Subject: [OM] Re: Digital, digital, Part 2 (Long, really long)
From: Doug <dhsmith@xxxxxxxxxxxxxx>
Date: Fri, 15 Apr 2005 20:28:50 -0400
On Thursday April 14 2005 2:12 pm, you wrote:

I think Walt has many valid points. I've always felt that just because some 
process is new doesn't automatically make it better for every purpose. On the 
other hand just because something has always been done someway does that make 
it perfect either. 

In many fields of work, from carpentery to art to photography there has been 
much outstanding work done with "traditional" tools and methods. Many a fine 
house was built with hand tools as there are many fine houses built with the 
latest of power tools. Buying yourself the lastest camera or accessory isn't 
going to make you a better photographer unless you have a clear picture of 
what you are trying to do. For some people the difference in the process 
between film and digital makes then better photographers because the digital 
work flow makes more sense to them, for others like Walt is is just the 

The reasons I haven't gone digital are:

1) It's still too expensive. I've got a couple of thousand dollars in the OM 
system which I couldn't begin to duplicate in a digital system. When you 
factor in how fast these cameras seem to become obsolete I just can't justify 
buying one until the market stabilizes. 

2) I've picked up both a Can*n rebel and a Nik*on D-70 in one of the big box 
stores. I don't like the bulk of them and I don't like the huge grip they put 
on right side of the camera. It forces me to try to hold the camera in a 
totally unnatural way for me. I can carry one of the OM bodies all day 
without my hands hurting. I held one of these cameras for just a few minutes 
in a store just playing around with it and I could tell my hands didn't like 
holding it at all. 

3) Without making a great effort to learn all the buttons it seems to me that 
there is way too much going on in these cameras for most of it to become 
second nature unless I used the camera everyday. I could see me getting busy 
and not using the camera much for a couple of months. Would this mean that 
I'd have to go back and dig through the manual again to get myself 
reoriented? It's not that I'm computer phobic or computer challenged. I use a 
computer everyday at work and home. It may be me but so much of these things 
have icons that I'm always stopping to figure out. Does the tree icon mean 
shade or some kind of setting to take nature pictures? 
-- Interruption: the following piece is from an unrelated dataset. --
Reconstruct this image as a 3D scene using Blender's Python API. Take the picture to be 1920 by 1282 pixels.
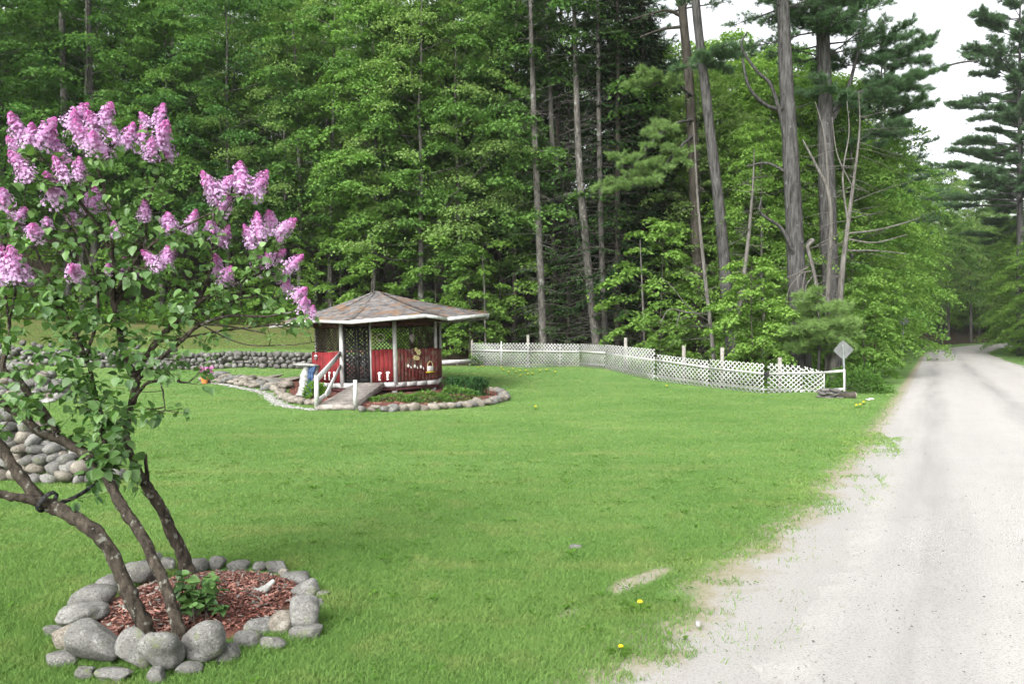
import bpy, math, random
import numpy as np
from mathutils import Vector, Matrix, noise as mnoise

R_ = math.radians
scene = bpy.context.scene
for o in list(bpy.data.objects):
    bpy.data.objects.remove(o)
COL = scene.collection
rng = np.random.default_rng(11)
random.seed(11)

# ------------------------------------------------------------------ camera, sky, sun, exposure
CAMZ, F, CU, CV = 1.70, 1500.0, 960.0, 641.0
cam_d = bpy.data.cameras.new("camera")
cam_d.sensor_width = 36.0
cam_d.lens = 36.0 * F / 1920.0
cam_d.clip_start, cam_d.clip_end = 0.05, 2000
cam = bpy.data.objects.new("camera", cam_d)
cam.location = (0, 0, CAMZ)
cam.rotation_euler = (R_(90), 0, 0)
COL.objects.link(cam)
scene.camera = cam

SUN_EL, SUN_AZ = 38.0, 205.0     # azimuth clockwise from +Y : the sun stands behind the camera, a little to its left
world = bpy.data.worlds.new("World")
scene.world = world
world.use_nodes = True
nt = world.node_tree
for n in list(nt.nodes):
    nt.nodes.remove(n)
wo = nt.nodes.new("ShaderNodeOutputWorld")
bg = nt.nodes.new("ShaderNodeBackground")
sky = nt.nodes.new("ShaderNodeTexSky")
sky.sky_type = 'NISHITA'
sky.sun_disc = False
sky.sun_elevation = R_(SUN_EL)
sky.sun_rotation = R_(SUN_AZ)
sky.air_density, sky.dust_density, sky.ozone_density = 1.0, 4.0, 1.0
hs = nt.nodes.new("ShaderNodeHueSaturation")      # cloud cover: nearly colourless
hs.inputs['Saturation'].default_value = 0.12
nt.links.new(sky.outputs[0], hs.inputs['Color'])
nt.links.new(hs.outputs[0], bg.inputs['Color'])
bg.inputs['Strength'].default_value = 0.15
nt.links.new(bg.outputs[0], wo.inputs['Surface'])

sun_d = bpy.data.lights.new("sun", 'SUN')
sun_d.energy = 1.3
sun_d.angle = R_(34)
sun_d.color = (1.0, 0.98, 0.945)
sun = bpy.data.objects.new("sun", sun_d)
az, el = R_(SUN_AZ), R_(SUN_EL)
sdir = Vector((math.sin(az) * math.cos(el), math.cos(az) * math.cos(el), math.sin(el)))
sun.rotation_euler = sdir.to_track_quat('Z', 'Y').to_euler()
sun.location = (0, -10, 40)
COL.objects.link(sun)

vs = scene.view_settings
vs.view_transform = 'Standard'
vs.look = 'None'
vs.gamma = 1.0
vs.use_curve_mapping = False
vs.exposure = 1.42

scene.render.engine = 'CYCLES'
cy = scene.cycles
cy.max_bounces, cy.diffuse_bounces, cy.glossy_bounces, cy.transmission_bounces, cy.transparent_max_bounces = 5, 3, 2, 3, 4
cy.sample_clamp_indirect = 4.0
cy.caustics_reflective = cy.caustics_refractive = False
cy.use_adaptive_sampling = True
cy.adaptive_threshold = 0.02
cy.use_denoising = True
cy.denoiser = 'OPENIMAGEDENOISE'
cy.denoising_input_passes = 'RGB_ALBEDO_NORMAL'
cy.denoising_prefilter = 'FAST'
cy.pixel_filter_type = 'BLACKMAN_HARRIS'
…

These are just my thoughts. I'm not trying to convince anyone that either film 
or digital is the way to go. Each of us has to weigh all the factors, one of 
which is our personality and make the decision for themself. For me the 
balance is still on film. After all I haven't even scratched the surface of 
what there is to know about photography whether it is film or digital. For me 
I suspect that I'll always remain a person who uses both film and digital.